OK, so the archives are not literally dusty because they're online. I discovered Early Canadiana Online over the winter while researching Newfoundland whaling history, of which there wasn't much in the archive. Oddly there were more references in the database to alcoholism than to whaling. Anyway, the other night when I couldn't sleep for all the adrenaline generated by anxiety over having teeth out, I thought I'd search the Early Canadiana database for "piping plover". Besides the numerous scholarly journal articles from days long gone by, I found Narrative of a Journey to the Shores of the Arctic Ocean in 1833, 1834, and 1835 under the Command of Capt. Back, R.N. by Richard King and Narrative of the Arctic Land Expedition to the Mouth of the Great Fish River, and along the Shores of the Arctic Ocean in the Years 1833, 1834, and 1835 by Sir George Back. Both King and Back describe collecting a specimen of Charadrius melodus on Lake Winnipeg.
King goes into way more about how before it was named Charadrius melodus by George Ord there was much confusion in the ornithology literature over whether it was a separate species from the common ringed plover. I've never seen so many famous names in ornithology mentioned in one paragraph before. He's got Lucien B0naparte, Temminck, Wilson, Ord, and a few I've never heard of like Wagler, who apparently also named the piping plover Charadrius Okenii. My favorite sentence is this: "The Prince of Musignano has clearly pointed out the specific difference of this pretty plover from either Charadrius semipalmatus or hiaticula, to both of which species it has been referred by existing authors, and has thus rescued from unjust censure the ever-to-be-lamented Wilson." He mentions "censurers of Wilson" again too. Apparently it really bothered him that Wilson wasn't given his due on this. And who the heck was Musignano?
Back on the other hand emphasizes the fact that Lake Winnipeg may be the northern limit of the piping plover's range.

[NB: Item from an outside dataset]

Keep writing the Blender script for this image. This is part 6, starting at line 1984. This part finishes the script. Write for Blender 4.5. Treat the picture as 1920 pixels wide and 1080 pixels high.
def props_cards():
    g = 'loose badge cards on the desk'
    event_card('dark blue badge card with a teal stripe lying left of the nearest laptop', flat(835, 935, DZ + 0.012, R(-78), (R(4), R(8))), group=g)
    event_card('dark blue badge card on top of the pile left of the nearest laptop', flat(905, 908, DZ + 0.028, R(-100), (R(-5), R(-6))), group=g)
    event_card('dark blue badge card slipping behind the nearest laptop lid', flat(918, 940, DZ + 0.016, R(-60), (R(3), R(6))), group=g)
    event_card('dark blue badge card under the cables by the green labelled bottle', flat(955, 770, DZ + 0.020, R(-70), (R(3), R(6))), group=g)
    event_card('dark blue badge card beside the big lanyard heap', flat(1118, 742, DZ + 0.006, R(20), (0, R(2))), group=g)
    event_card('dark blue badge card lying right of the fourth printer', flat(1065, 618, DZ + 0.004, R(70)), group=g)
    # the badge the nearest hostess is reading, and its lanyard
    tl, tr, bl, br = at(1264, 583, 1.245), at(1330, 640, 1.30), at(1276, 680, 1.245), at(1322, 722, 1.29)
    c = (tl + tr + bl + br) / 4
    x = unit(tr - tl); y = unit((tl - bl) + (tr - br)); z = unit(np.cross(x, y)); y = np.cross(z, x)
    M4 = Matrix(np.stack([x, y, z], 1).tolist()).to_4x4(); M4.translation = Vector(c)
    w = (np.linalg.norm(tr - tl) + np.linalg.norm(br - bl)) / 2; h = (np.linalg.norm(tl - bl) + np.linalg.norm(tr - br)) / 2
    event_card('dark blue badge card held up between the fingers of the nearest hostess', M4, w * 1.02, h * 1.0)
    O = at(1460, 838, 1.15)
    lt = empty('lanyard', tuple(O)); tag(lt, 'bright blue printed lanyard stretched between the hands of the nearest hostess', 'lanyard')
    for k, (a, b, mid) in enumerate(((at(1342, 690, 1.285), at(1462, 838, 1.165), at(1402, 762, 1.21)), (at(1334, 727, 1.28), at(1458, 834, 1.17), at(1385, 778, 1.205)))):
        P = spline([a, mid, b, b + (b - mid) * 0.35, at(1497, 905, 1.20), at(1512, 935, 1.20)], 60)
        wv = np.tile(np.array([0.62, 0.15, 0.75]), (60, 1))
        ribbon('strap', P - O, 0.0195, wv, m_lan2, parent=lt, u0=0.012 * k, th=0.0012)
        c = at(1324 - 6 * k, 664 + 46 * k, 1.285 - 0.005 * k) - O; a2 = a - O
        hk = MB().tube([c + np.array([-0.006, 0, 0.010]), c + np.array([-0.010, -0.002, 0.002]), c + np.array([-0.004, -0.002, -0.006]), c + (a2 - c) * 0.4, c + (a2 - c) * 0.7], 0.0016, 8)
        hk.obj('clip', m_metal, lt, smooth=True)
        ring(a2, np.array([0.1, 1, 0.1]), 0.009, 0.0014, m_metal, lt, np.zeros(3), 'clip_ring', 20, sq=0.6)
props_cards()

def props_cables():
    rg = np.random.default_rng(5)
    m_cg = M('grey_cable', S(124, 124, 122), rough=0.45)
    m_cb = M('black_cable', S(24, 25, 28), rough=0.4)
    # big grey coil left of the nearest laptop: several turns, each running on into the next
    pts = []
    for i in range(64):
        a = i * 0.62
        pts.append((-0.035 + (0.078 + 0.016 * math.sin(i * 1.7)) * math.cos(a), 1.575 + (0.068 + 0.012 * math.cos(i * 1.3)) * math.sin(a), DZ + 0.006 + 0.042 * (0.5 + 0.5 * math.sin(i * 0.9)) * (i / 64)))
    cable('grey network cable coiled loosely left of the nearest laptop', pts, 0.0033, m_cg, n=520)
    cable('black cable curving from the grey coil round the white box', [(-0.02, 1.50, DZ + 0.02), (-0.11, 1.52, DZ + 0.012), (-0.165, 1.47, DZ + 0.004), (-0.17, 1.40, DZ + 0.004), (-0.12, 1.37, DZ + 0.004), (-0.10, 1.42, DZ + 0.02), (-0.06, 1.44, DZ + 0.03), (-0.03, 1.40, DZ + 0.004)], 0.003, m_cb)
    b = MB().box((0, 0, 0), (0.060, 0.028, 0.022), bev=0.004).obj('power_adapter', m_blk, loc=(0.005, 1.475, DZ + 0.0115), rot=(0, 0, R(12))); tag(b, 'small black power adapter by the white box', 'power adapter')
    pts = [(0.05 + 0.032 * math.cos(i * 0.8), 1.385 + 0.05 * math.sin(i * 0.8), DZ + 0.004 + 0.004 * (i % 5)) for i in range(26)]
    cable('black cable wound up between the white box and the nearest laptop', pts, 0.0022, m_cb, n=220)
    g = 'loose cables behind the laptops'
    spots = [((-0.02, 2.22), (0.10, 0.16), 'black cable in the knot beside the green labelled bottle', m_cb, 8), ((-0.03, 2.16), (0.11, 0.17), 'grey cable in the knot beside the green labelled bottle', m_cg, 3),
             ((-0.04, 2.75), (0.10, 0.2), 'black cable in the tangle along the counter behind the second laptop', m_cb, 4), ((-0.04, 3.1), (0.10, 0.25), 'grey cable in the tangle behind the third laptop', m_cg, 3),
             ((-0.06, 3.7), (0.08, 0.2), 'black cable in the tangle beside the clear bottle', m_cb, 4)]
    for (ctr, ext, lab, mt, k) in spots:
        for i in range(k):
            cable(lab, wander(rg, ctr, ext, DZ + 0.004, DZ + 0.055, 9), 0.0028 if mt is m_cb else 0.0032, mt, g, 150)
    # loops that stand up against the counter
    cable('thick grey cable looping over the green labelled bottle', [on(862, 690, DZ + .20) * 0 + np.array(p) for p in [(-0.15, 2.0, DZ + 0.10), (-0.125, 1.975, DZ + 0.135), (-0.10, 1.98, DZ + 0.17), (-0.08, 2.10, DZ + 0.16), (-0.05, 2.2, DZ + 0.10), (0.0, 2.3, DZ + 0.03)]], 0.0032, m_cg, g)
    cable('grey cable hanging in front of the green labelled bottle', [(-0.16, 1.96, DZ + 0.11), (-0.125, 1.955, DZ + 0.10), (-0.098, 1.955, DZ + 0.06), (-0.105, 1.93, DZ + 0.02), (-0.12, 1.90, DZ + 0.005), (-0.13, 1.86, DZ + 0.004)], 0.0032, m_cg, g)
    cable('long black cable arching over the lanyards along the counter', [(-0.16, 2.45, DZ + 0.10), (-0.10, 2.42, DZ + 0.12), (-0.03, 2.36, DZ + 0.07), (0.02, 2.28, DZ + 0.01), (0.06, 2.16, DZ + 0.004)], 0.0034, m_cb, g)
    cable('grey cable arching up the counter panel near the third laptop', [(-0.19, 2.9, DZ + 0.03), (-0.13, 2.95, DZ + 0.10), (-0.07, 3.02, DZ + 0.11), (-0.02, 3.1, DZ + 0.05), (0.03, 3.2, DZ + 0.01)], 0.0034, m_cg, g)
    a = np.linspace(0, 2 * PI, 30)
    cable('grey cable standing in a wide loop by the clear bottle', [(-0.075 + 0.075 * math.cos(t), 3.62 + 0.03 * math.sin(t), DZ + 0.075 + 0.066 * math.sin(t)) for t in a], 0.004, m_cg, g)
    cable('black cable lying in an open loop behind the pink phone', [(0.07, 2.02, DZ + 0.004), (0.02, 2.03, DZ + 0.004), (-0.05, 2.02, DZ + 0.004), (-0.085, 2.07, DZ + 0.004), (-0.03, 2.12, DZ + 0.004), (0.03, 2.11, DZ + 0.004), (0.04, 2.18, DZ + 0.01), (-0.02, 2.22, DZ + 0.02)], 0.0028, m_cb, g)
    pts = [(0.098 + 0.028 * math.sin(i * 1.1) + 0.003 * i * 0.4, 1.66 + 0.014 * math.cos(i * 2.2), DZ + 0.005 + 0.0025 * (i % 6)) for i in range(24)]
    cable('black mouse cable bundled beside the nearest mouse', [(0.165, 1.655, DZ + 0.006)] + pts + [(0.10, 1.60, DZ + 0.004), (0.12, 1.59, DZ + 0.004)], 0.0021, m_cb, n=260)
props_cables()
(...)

He concludes that because neither Sir John Franklin nor Capt. James Ross observed any in their expeditions at higher latitudes, where they did see semipalmated plovers. Back also gives a detailed physical description, which King does not. The whole Wilson thing gets one sentence and he doesn't mention the censurers or the myriad other ornithologists. Not even Bonaparte. And I love Back's description of the color I always describe as "dry sand". He describes it as "intermediate between yellowish-gray and light broccoli-brown of Werner." Broccoli-brown? What does that even look like? Charles Darwin used Werner's Nomenclature of Colors but the only mention of "broccoli-brown" in Voyage of the Beagle is in a description of some kind of planaria. I guess back in the day when everybody used Werner for their color names, anybody reading that would be able to picture it. I think I'll stick with "dry sand".
Oh, and the Prince of Musignano? That's Lucien Bonaparte. Learn something new every day.